This summer my weekly cycled commute along the king’s processional route from Berlin to Potsdam became something of a ritual, and like all rituals, it became a mundanity — to the point that I no longer needed to pause to admire the wide expanse of the Wannsee; no longer felt the usual slight buzz of excitement of living history as I crossed the Glienicker Brücke and with it the furthest edge of what had been West Berlin; I no longer even clocked the garishly grandiose monstrosity that is the Palace Sanssouci as I pedalled through the crowds of tourists at the edge of the park on the final stretch to my university building.
Indeed, all that I regularly take notice of in Park Sanssouci are the sheep, who are recent immigrants. They are frequently moved around to a new spot, surprising me with their baleful expressions as I round a corner and find them in a field that was until recently empty. Their fence comes with them; I am told they serve as ecological lawnmowers, being ushered endlessly on, hectare by hectare, until they have chowed down on the lawns of the entire park — upon which, I assume, they begin again, probably unaware of the cyclical nature of their Sisyphean task. They stare listlessly at me as I speed past them, gloriously out of place in this most artificial and carefully delineated of public gardens, where the figureheads on the Chinese House stare down reproachfully at passers-by and their ovine neighbours, as if disapproving of modernity intruding on a bygone gilded age.

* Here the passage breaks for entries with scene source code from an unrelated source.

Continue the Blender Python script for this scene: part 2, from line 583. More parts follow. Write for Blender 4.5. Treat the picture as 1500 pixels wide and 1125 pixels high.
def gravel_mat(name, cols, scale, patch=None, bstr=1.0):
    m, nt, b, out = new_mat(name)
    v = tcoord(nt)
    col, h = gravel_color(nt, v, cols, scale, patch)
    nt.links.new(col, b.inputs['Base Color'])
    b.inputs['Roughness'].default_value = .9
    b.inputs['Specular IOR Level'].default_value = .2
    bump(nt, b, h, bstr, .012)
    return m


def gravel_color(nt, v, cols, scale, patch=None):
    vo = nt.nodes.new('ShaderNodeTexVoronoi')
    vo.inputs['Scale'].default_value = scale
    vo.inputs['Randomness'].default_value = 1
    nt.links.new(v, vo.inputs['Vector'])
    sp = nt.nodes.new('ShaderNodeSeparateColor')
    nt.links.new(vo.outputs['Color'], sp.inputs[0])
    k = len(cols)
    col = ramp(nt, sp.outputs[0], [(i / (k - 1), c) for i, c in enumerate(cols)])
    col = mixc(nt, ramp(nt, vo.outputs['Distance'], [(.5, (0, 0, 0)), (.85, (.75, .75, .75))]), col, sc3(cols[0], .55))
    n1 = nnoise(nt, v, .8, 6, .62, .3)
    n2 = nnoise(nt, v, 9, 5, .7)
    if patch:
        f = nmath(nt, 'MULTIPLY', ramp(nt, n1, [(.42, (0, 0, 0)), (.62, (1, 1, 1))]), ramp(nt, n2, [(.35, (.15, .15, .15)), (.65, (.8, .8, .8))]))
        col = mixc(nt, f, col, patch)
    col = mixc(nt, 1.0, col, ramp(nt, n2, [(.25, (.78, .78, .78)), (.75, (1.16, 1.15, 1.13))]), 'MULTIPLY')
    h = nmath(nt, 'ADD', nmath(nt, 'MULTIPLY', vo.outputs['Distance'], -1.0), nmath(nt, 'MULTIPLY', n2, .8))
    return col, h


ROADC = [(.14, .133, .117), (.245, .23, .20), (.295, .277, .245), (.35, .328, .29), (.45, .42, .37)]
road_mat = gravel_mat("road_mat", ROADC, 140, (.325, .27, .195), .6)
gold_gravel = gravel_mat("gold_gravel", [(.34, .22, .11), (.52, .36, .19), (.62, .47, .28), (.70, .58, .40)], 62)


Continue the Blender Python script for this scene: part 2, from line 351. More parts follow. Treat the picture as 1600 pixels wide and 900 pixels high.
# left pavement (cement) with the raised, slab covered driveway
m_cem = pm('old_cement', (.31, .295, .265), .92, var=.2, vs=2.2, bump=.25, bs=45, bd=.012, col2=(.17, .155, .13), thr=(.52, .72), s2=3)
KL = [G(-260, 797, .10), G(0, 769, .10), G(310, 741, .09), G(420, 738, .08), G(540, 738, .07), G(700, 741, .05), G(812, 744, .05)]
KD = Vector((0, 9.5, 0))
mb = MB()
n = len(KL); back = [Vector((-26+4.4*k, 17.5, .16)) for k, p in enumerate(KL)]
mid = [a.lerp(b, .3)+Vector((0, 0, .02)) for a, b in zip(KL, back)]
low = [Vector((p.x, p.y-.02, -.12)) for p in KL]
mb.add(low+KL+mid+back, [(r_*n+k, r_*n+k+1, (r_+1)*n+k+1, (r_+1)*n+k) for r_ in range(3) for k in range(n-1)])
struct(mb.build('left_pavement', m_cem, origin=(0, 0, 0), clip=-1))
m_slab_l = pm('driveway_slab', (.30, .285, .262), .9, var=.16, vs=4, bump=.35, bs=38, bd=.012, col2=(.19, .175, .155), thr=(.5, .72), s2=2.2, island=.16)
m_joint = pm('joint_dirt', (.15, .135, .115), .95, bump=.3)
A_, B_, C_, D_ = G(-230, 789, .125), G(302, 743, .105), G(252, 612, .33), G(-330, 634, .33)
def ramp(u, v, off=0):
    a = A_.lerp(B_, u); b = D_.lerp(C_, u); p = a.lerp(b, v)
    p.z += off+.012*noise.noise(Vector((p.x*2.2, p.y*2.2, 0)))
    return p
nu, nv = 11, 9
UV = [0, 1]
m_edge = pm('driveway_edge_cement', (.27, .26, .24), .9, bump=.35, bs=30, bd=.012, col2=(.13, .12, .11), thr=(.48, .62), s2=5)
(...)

Yet Logan February’s beautifully evocative essay in the Berlin Review reminded me to notice the palace again. Among the personal reflections on the pain of colonialism, it taught me the theory that the phallic, errant and ungrammatical comma in the words on the facade — “Sans, Souci” — may have been a nod to Frederick the Great’s homosexuality and the status of the palace as a male-only haven for him and his courtiers. Les potsdamistes was a term apparently used throughout Europe to refer to homosexual courtiers. Unthinkably today, Frederick and his elite circle sought and found an emancipation and freedom in Potsdam that was not possible in staid, stuffy Berlin.*
When I next cycled by the palace I allowed my bike to come to a halt, a few inches in front of the sign that forbade cycling any further. (I had been subject to the Teutonic wrath of the park security officers on more than one occasion for crossing this line.) I have now been regularly travelling to the old Prussian capital for two years and have spent more time than I ever planned to in its broad boulevards and gorgeous nature. I am, on occasion, charmed by it. But by now, I have also slightly written off Potsdam — as the capital of a state where 29% of people vote for a far-right party; where friends who are people of colour tell me they no longer dare to dare to tread; where, despite being barely an hour’s hard pedalling away, Berlin is just a mirage winking on the horizon, more of a concept than a reality.
The palace itself is grotesque in its Rococo swirls and beauty. I am reliably informed by Wikipedia that Frederick drew the architectural designs himself, a delightfully unprofessional child’s depiction of what a palace should look like (see above), and refused any practical suggestions — for example, to allow the servant’s quarters and kitchens to be any closer to his rooms. He fired at least one architect. He threw wild parties and orgies here. The American, Dutch and Spanish tourists, wrapped up against the autumn cold, take photographs of these orgies. This is completely normal; they notice nothing.
Desire hangs heavily in the air at this place. I wonder if cruising goes on in Park Sanssouci. It seems improbable — the park is locked at night and has an army of gardeners and security guards on duty. But I am never unsurprised by the ubiquity of queer lust. Reality allows blurriness and complications. The clear lines of the palace grounds; the sign not to cycle any further; the 29% of the populace who are AfD supporters — none of these clear demarcations reflect the complexities of reality in any meaningful way.
But whatever goes on in this grandest of Potsdam’s parks today, I remain no potsdamiste. I am not even a Berliner, not properly. The mirthless sheep, chewing solemnly on their cud, are far more real than the ephemeral presence of the gay emperor or the dichotomy of Potsdam and Berlin or even a sense of personal emancipation. Once, a lifetime away from Sanssouci, a farmer friend handed me a newly-born lamb to hold on a crisp December night and I felt its heartbeat through my entire body. That was real. I cycle on.
*Although Berlin is far from a paradise, queer or otherwise, and I worry on reflection that this piece is needlessly binary. But some artistic oversimplification may be forgiven to make a point.